All the other findings of the clerk not connected with the (184) alleged increased value of the original homestead, less 80 acres sold under the mortgage, at the time of its allotment, and at the time of the hearing, was irrelevant in the view of showing the percentage of increase, if any, and there was no error in his Honor's striking them out. Especially was the defendant not prejudiced by the striking out of the finding number 9 by the clerk, for it is totally immaterial if the homestead has been increased in value 50 per cent since the allotment whether that increase had been affected through the money and labor of the defendant by improvements upon the land and buildings, or by improved conditions growing out of the building up of a town in close proximity to the homestead. It is immaterial in point of law whether the increase had come in the market value or in the intrinsic value.

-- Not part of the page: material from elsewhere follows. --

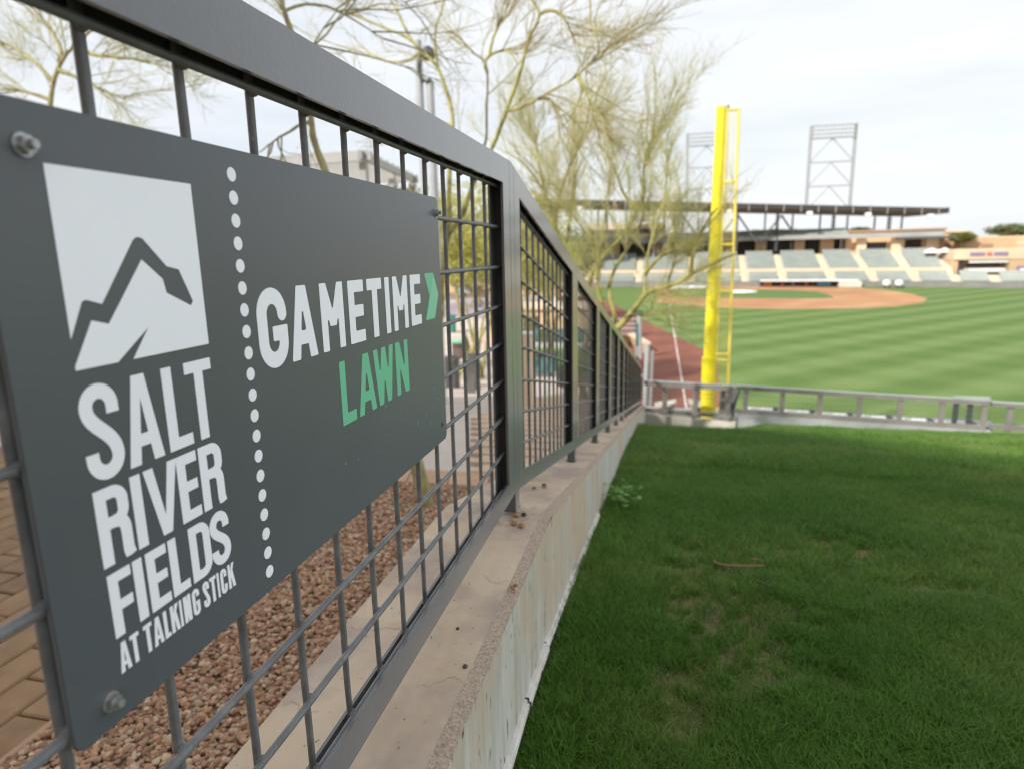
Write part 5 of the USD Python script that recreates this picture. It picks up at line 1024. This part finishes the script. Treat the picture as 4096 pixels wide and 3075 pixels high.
# right hand adobe buildings
t = thing('concession_building', 'tan adobe concession stand with a white counter at the right edge', 'building', (0, 0, 0))
def bx(n, mt, *a, c=0.0): return MB().box(*a, c).build(n, mt, t)
bx('wall', 'adobe_pale', 47.6, 66, 122.0, 130, -2.4, -.65, c=.05); bx('wall', 'adobe', 47.4, 48.4, 122.3, 130, -6.5, -2.41); bx('wall', 'adobe', 55.9, 66, 122.1, 130, -6.5, -2.41, c=.05)
bx('back_wall', 'adobe_dark', 48.41, 55.89, 124.5, 125, -6.5, -2.41); bx('opening', 'opening_dark', 50.6, 55.2, 124.1, 124.4, -3.5, -2.7); bx('door', 'letter_purple', 48.6, 49.7, 124.3, 124.45, -6, -2.6); bx('soffit', 'white_paint', 50.0, 55.8, 122.3, 124.2, -2.9, -2.45); bx('counter', 'white_paint', 49.9, 55.2, 121.8, 124, -4.45, -3.85, c=.06)
for k, (x0, x1, mt) in enumerate(((49.8, 52.1, 'letter_purple'), (52.3, 53.1, 'letter_red'), (53.3, 55.4, 'letter_purple'))):
    n = max(2, int((x1-x0)/.42))
    for q in range(n): MB().box(x0+(x1-x0)*(q+.12)/n, x0+(x1-x0)*(q+.85)/n, 121.90, 121.995, -1.8, -1.2).build('letter_block', mt, t)
t = thing('adobe_building', 'large tan adobe block stepping back behind the concession stand', 'building', (0, 0, 0))
bx('wall', 'adobe', 48.8, 58, 144, 156, -6.8, 2.5, c=.2); bx('wall', 'adobe', 54.5, 82, 138.5, 150, -6.8, 1.5, c=.2); bx('wall', 'adobe_pale', 64, 84, 134, 144, -6.8, .3, c=.2); bx('window', 'adobe_dark', 58.3, 60.2, 138.4, 138.6, -.5, .2); bx('parapet', 'adobe_pale', 48.6, 58.2, 143.8, 156.2, 2.51, 2.8)
t = thing('banner', 'small purple banner hung right of the concession counter', 'banner', (56.6, 121.5, -4.6)); MB().box(0, 4.6, -.03, .03, 0, 1.1, .01).build('cloth', 'letter_purple', t); MB().box(.5, 4.0, -.045, -.032, .4, .7).build('stripe', 'white_paint', t)
for k, (x, y) in enumerate(((46.0, 127), (47.6, 126))):
    t = thing('parasol', ['left white parasol beside the top of the last aisle', 'right white parasol beside the concession stand'][k], 'parasol', (x, y, -2.7))
    MB().tube([(0, 0, -1.6), (0, 0, 2.2)], .05, 8).build('pole', 'steel_grey', t); MB().tm(lathe([(.02, 2.35), (.9, 1.95), (1.35, 1.62), (1.35, 1.58), (.9, 1.88), (.02, 2.25)], 12)).build('canopy', 'white_paint', t)
for k, (x, y, z, rx, rz, mt, lab) in enumerate(((54.4, 137, 1.5, 2.6, 1.1, 'leaf_olive_deep', 'round olive bush on the adobe terrace at the right'), (66.5, 146, 2.6, 5.5, 1.5, 'leaf_far', 'long low bushes along the top of the adobe block'), (72.5, 148, 3.0, 4.0, 2.2, 'leaf_far', 'bush at the extreme right above the adobe block'),
                                              (44.5, 165, 3.4, 4, 1.2, 'leaf_far', 'far bush between the roof columns'), (26, 165, 3.6, 8, 1.4, 'leaf_olive_deep', 'far trees seen under the roof'))):
    bush('terrace_bush', lab, 'bush', 80+k, (x, y, z), (rx, 2.5, rz), 3500, .22, mt, base=z-3)
for k, (x, y) in enumerate(((35.2, 113.6), (36.8, 113.0))):
    t = thing('ball_cart', ['left white ball cart at the field edge', 'right white ball cart at the field edge'][k], 'cart', (x, y, FIELD))
    MB().tm(lathe([(0.001, .35), (.5, .4), (.62, .8), (.5, 1.15), (.001, 1.25)], 16)).build('cover', 'white_paint', t, smooth=40); MB().box(-.5, .5, -.4, .4, .22, .36, .03).build('frame', 'letter_red' if k == 0 else 'steel_dark', t)
    for sx in (-.4, .4):
        w = lathe([(0.001, -.06), (.2, -.06), (.2, .06), (.001, .06)], 12); w.apply_transform(trimesh.transformations.rotation_matrix(math.pi/2, (1, 0, 0))); w.apply_translation((sx, -.42, .2)); MB().tm(w).build('wheel', 'opening_dark', t)
# ballpark building behind the camera, whose shade lies over the near berm
t = thing('ballpark_building', 'tall adobe building standing behind the viewer', 'building', (-13.4, -9.5, 0), math.atan2(-0.84, 0.54))
MB().box(-6, 26, -9, -0.2, -3, 15.0, .1).build('wall', 'adobe', t); MB().box(-6.2, 26.2, -9.2, 0.0, 15.01, 15.6, .05).build('parapet', 'adobe_pale', t)
for k in range(7):
    MB().box(-4+k*4, -2+k*4, -.19, -.12, 5, 8, .01).build('window', 'opening_dark', t); MB().box(-4.2+k*4, -1.8+k*4, -.19, -.06, 4.8, 4.99, .01).build('sill', 'adobe_pale', t)
# ================================================================== SMALL THINGS
t = thing('weed', 'leafy green weed growing at the foot of the concrete wall', 'weed', (0, 0, 0))
rw = np.random.default_rng(77); wc = np.array([-0.200, 3.48, -1.375])
mb = MB(); stems = []
for k in range(22):
    a = rw.uniform(0, 2*np.pi); e = wc+np.array([(.13*np.cos(a)+.03)*rw.uniform(.3, 1), .16*np.sin(a)*rw.uniform(.3, 1), rw.uniform(-.01, .09)]); c = curve([wc+[0, 0, -.08], (wc+e)/2+[0, 0, .03], e], 6); stems.append(c); mb.tube(c, .0016, 4, False)
mb.build('stems', 'weed_leaf', t)
for k, c in enumerate(stems):
    mb = MB()
    for q in range(5):
        p = c[2+q % 4]+rw.normal(0, .008, 3); u = rw.normal(0, 1, 3); u[2] = abs(u[2])*.3; u /= np.linalg.norm(u); w = np.cross(u, [0, 0, 1]+rw.normal(0, .4, 3)); w /= np.linalg.norm(w); s = rw.uniform(.019, .033)
        V = [p, p+u*s*.5+w*s*.42, p+u*s*1.1+w*s*.36, p+u*s*1.45, p+u*s*1.1-w*s*.36, p+u*s*.5-w*s*.42]; mb.add(V, [(0, 1, 2), (0, 2, 3), (0, 3, 4), (0, 4, 5)])
    mb.build('leaf', 'weed_leaf', t)
def stick(label, pts, r, mat='stick'):
    p = np.array([(x, y, float(berm_z(x, y))+h) for x, y, h in pts]); mb = MB(); c = curve(p, 16); mb.tube(c, np.linspace(r, r*.6, 16), 7); q = mb.build('fallen_stick', mat, None, smooth=60); tag(q, label, 'stick')
stick('longest reddish stick lying on the thin grass', [(.24, 2.47, .036), (.27, 2.41, .040), (.33, 2.41, .042), (.425, 2.46, .040)], .0042)
stick('short pale twig just beyond the long reddish stick', [(.385, 2.545, .036), (.41, 2.54, .040), (.43, 2.51, .036)], .0034)
stick('dark twig on the grass in front of the long reddish stick', [(.37, 2.245, .036), (.385, 2.21, .040), (.405, 2.20, .036)], .0038, 'bark_dark')
stick('small brown twig farther up the lawn', [(.265, 2.92, .036), (.275, 2.90, .04), (.285, 2.91, .036)], .0035)
stick('crooked tan twig right of the long stick', [(.515, 2.715, .036), (.53, 2.70, .042), (.545, 2.69, .036)], .003)
def pod(label, x, y, s, mat, seed, curl=False):
    rg = np.random.default_rng(seed); z = float(wall_z(y))
    if curl:
        a = np.linspace(0.2, 5.2, 14); P = np.stack([x+s*np.cos(a), y+1.2*s*np.sin(a), z+.004+.0035*np.sin(2*a)+.002], 1); mb = MB(); mb.tube(P, .0030*(.7+.5*np.sin(np.linspace(0, np.pi, 14))), 7)
    else:
        v = trimesh.creation.icosphere(2, 1.0); V = np.array(v.vertices)*(.75+.5*meshkit.noise(np.array(v.vertices)*1.9+seed, seed)[:, None])*np.array([s, s*1.25, s*.7]); V[:, 2] += s*.6; mb = MB(); mb.add(V+[x, y, z], v.faces)
    tag(mb.build('seed_pod', mat, None, smooth=60), label, 'seed pod')
pod('curled tan seed pod on the chipped edge of the wall', -.299, 1.271, .0062, 'seed_pod', 1, True)
pod('orange brown seed pod touching the post foot', -.381, 1.669, .0085, 'seed_pod', 2)
pod('second brown pod just in front of the post foot', -.374, 1.612, .0085, 'seed_pod', 3)
pod('round brown pod nearer the chipped edge', -.352, 1.600, .0080, 'seed_pod', 4)
pod('black seed beside the post foot', -.362, 1.680, .0068, 'seed_dark', 5)
pod('black seed on the wall under the second panel', -.396, 2.20, .0085, 'seed_dark', 6)
pod('brown pod on the wall under the second panel', -.389, 2.165, .0075, 'seed_pod', 7)
pod('tan pod close to the bottom rail of the second panel', -.420, 2.13, .0075, 'seed_pod', 8)
pod('small grey pebble on the open wall top', -.326, .987, .0042, 'bin_dark', 9)
pod('tiny dark seed on the wall top near the rail', -.376, 1.10, .0030, 'seed_dark', 10)
rl = np.random.default_rng(15); mb = MB()
for k in range(26):
    x, y = -.392+rl.normal(0, .02), 1.65+rl.normal(0, .035); a = rl.uniform(0, 3.1); l = rl.uniform(.008, .03); z = -.7275; mb.tube([(x, y, z), (x+l*.5*math.cos(a), y+l*.5*math.sin(a), z+.002), (x+l*math.cos(a), y+l*math.sin(a)+.003, z)], .0007, 4, False)
tag(mb.build('leaf_litter', 'seed_pod', None), 'loose dry leaf stalks gathered at the post foot', 'litter', None, 'stuff')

In either event the effect is the same. The language and the meaning of the Constitution is perfectly clear that a debtor of this State who takes advantage of the homestead provision can only have the advantage of a homestead of the value of $1,000. If the increase is less than 50 per cent the creditors can proceed in the nature of an equitable action to subject the excess to their debts. Vanstory v. Thornton, 110 N.C. 10. If the increase should be 50 per cent or more, the statute of 1893, which we have referred to, enables a creditor to have a reallotment.

There was error in the ruling of his Honor in the particulars set out in the opinion.